The work to integrate trans and disabled communities is happening in legal, activist, and scholarly communities, however it has not yet been integrated into popular culture. The coalitional reading/viewing of Predestination in this article offers the opportunity to suture these community efforts to widespread popular culture conversations. As more people push against a compulsive normativity that puts social pressure on and forces readings of the various configurations of the body, it is inevitable that stigma and scarring will continue. This paper turns toward stigma as a material metaphor for an interactive space engaged with both disabled and trans communities. Stigma links people with disabilities and trans people through its origin: bodies that have been marked to carry a societal message.

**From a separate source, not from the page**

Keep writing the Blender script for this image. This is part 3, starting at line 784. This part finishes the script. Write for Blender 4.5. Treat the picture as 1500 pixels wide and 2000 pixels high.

Scarring is present in the origins of stigma, and it makes sense that in returning to the matter of bodies we recognize the connective tissue between embodied and cultural marking

Author Biography

Michael Dale Stokes, Michigan State University

Michael Stokes is a scholar whose work engages with the complex entanglements of disability representation, science fiction/horror, critical race, and contemporary culture. He is a first year PhD student at Michigan State University. His work focuses on the relationships of disabled characters in science fiction and horror literature and film from the 1900s to the present with race, queerness, and sexuality. He is particularly interested in how these narratives are (dis)figured as they are remade, rebooted, and rehashed in contemporary literature, film, and television. Michael's work has been delivered in the Centre for Cultural and Disability Studies' Disability and Emotion lecture series and published in The Journal of Analogue Game Studies.